TASK GOAL — Beginning with the first line of the data below, reproduce every line unchanged, ending with the line that holds "PI = math.pi".
-- begin GIVEN INFORMATION --
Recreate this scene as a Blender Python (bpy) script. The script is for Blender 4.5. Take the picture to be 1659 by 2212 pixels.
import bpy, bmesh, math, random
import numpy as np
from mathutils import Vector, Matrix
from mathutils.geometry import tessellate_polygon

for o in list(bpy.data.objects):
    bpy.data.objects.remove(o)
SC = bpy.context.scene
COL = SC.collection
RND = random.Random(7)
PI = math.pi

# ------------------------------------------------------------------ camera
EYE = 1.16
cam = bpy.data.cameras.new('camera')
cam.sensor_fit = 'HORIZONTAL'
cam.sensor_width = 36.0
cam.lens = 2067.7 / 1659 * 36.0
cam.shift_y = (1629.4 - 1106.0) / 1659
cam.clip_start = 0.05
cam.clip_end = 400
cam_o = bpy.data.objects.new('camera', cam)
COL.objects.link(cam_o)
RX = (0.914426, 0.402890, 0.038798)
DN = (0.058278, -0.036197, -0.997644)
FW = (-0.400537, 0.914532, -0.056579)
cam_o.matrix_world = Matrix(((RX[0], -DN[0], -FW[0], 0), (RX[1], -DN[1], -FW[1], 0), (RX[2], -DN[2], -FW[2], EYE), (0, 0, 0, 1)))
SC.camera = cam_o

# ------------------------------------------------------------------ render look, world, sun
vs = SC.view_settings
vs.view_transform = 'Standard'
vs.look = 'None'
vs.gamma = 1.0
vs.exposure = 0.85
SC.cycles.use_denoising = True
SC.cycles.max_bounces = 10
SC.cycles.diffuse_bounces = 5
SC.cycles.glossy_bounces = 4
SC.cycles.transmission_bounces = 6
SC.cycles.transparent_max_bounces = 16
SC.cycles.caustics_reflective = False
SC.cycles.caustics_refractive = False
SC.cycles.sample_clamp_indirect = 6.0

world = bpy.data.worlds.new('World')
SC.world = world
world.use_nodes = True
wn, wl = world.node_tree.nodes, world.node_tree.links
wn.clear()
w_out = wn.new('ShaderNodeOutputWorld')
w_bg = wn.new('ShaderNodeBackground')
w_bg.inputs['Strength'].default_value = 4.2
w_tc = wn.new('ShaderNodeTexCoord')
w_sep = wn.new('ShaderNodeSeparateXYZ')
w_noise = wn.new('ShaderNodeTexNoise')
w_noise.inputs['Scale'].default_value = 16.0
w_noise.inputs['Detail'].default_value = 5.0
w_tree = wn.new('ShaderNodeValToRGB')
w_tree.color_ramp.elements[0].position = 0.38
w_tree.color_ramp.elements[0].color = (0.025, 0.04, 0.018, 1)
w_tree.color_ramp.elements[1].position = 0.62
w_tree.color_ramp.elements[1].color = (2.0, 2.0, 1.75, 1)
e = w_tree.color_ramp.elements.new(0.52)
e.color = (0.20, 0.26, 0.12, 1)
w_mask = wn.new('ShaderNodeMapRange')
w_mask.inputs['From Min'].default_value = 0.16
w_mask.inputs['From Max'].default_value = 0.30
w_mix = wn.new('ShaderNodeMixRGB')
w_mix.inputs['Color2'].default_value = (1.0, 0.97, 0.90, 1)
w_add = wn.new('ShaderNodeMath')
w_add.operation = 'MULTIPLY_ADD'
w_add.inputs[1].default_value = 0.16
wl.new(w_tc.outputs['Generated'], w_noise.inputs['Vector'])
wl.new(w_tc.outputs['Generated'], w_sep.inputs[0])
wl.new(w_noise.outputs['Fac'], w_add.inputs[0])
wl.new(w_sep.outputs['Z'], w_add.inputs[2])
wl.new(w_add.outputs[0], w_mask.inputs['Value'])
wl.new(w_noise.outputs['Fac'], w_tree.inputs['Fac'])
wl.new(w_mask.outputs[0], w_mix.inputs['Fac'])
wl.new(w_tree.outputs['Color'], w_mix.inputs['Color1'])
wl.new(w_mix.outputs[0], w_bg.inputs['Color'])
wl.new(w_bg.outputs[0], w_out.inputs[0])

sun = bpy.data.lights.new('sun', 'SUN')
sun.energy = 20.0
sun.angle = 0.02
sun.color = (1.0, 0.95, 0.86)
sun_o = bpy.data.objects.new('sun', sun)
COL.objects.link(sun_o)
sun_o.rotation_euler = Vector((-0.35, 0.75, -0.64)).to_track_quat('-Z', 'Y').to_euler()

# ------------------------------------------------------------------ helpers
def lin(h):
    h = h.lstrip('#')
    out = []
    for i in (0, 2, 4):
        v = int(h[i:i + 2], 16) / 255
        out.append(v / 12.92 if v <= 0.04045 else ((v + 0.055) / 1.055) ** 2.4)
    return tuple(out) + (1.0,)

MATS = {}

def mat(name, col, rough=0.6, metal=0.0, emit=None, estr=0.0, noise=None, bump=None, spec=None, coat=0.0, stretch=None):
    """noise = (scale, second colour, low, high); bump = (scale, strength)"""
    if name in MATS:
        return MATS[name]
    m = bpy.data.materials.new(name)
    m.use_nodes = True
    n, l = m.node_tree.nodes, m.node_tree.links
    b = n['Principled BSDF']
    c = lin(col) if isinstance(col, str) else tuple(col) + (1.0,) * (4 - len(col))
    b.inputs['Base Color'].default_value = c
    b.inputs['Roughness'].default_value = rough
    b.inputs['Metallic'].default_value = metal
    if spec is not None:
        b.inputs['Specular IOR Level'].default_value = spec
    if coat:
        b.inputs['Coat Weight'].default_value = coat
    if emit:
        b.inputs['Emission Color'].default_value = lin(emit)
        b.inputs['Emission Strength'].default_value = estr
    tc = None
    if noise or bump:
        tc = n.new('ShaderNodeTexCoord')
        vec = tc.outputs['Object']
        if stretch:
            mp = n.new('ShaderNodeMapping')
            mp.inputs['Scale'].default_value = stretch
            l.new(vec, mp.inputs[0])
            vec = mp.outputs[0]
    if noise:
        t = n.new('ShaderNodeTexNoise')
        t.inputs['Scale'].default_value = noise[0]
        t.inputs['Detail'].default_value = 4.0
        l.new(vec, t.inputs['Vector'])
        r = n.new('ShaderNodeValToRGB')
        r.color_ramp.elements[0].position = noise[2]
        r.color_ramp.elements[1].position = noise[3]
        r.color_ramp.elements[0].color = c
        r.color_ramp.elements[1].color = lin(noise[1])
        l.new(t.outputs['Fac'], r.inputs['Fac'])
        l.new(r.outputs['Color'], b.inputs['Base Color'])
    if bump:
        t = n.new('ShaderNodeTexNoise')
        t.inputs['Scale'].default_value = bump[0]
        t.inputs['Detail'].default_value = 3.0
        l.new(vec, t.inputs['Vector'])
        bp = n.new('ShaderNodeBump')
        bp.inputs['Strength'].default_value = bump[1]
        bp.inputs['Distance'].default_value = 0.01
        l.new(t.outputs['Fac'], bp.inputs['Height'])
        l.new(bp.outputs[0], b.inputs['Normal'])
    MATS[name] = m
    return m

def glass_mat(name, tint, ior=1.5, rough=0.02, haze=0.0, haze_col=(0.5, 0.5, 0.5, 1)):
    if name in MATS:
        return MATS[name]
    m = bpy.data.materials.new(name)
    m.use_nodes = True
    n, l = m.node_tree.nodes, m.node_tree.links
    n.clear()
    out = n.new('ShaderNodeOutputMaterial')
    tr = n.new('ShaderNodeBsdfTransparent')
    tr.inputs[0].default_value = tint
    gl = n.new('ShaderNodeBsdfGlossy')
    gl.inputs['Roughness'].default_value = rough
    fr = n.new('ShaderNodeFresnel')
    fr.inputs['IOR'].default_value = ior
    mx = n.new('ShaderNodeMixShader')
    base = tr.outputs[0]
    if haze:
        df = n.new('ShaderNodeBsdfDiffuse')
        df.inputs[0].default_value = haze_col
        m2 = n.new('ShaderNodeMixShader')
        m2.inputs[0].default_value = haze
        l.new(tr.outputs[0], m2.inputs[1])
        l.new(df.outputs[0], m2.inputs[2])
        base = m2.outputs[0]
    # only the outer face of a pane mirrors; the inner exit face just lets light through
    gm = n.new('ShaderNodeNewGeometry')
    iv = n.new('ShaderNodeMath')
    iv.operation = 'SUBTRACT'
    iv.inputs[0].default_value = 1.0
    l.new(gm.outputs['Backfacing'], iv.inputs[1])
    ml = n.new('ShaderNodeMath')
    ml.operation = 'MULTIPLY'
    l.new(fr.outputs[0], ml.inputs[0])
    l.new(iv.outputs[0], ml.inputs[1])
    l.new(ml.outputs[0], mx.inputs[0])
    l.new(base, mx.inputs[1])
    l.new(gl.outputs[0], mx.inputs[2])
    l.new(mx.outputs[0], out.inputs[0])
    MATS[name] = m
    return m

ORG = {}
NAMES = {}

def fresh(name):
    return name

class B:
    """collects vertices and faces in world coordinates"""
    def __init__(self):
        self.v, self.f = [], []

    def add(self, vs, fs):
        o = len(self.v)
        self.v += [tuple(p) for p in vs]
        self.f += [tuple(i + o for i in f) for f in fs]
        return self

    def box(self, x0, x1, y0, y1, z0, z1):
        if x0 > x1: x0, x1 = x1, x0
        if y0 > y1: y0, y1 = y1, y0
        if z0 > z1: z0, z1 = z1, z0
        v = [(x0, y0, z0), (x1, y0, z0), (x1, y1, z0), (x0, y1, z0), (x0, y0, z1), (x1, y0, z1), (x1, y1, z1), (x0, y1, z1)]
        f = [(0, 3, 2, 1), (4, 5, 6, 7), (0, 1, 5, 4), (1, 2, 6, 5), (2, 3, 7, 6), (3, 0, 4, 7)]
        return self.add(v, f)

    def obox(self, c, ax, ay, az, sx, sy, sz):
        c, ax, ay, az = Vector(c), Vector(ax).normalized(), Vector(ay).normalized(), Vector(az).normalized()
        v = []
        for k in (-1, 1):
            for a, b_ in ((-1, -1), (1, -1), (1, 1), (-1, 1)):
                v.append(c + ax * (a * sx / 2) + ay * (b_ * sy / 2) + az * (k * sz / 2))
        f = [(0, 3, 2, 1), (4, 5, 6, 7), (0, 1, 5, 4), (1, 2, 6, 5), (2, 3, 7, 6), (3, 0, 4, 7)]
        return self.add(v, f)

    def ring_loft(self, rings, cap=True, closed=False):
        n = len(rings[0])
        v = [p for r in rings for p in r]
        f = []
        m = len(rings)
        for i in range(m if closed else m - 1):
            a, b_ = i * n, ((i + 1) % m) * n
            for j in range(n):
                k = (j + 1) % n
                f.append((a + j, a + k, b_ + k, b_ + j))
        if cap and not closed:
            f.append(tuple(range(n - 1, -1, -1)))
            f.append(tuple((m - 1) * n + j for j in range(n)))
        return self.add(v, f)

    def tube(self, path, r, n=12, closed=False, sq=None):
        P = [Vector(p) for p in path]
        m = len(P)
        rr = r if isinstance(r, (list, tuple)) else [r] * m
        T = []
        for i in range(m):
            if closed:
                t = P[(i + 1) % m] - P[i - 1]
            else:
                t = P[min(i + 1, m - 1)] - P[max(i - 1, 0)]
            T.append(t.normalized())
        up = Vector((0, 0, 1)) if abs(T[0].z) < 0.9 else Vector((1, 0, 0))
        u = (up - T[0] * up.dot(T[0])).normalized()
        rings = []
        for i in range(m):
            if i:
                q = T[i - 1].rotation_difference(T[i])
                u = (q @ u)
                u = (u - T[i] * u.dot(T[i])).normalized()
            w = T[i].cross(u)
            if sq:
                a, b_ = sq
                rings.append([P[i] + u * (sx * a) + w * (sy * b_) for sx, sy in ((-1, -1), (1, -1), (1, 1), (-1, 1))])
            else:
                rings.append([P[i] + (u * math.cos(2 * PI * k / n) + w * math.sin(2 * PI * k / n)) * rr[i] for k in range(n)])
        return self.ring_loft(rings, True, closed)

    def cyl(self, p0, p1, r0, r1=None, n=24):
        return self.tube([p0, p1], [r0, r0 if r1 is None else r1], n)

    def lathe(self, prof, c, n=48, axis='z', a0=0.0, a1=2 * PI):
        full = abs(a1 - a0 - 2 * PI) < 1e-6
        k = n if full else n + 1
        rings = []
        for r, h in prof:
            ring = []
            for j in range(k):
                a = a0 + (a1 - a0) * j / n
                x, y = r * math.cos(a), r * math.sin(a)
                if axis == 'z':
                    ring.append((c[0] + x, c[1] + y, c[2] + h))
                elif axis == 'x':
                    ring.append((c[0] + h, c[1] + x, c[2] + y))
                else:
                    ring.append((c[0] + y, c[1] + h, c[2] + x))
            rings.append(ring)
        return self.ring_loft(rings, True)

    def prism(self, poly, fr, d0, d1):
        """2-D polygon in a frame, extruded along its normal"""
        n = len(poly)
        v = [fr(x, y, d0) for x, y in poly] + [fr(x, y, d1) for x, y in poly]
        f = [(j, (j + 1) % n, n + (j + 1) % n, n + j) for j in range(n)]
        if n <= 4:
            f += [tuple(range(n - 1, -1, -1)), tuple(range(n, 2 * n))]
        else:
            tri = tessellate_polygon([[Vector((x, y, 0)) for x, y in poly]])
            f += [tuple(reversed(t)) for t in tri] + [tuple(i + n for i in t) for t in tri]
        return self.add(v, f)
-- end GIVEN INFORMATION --
OUTPUT OF THE EXERCISE —
Recreate this scene as a Blender Python (bpy) script. The script is for Blender 4.5. Take the picture to be 1659 by 2212 pixels.
import bpy, bmesh, math, random
import numpy as np
from mathutils import Vector, Matrix
from mathutils.geometry import tessellate_polygon

for o in list(bpy.data.objects):
    bpy.data.objects.remove(o)
SC = bpy.context.scene
COL = SC.collection
RND = random.Random(7)
PI = math.pi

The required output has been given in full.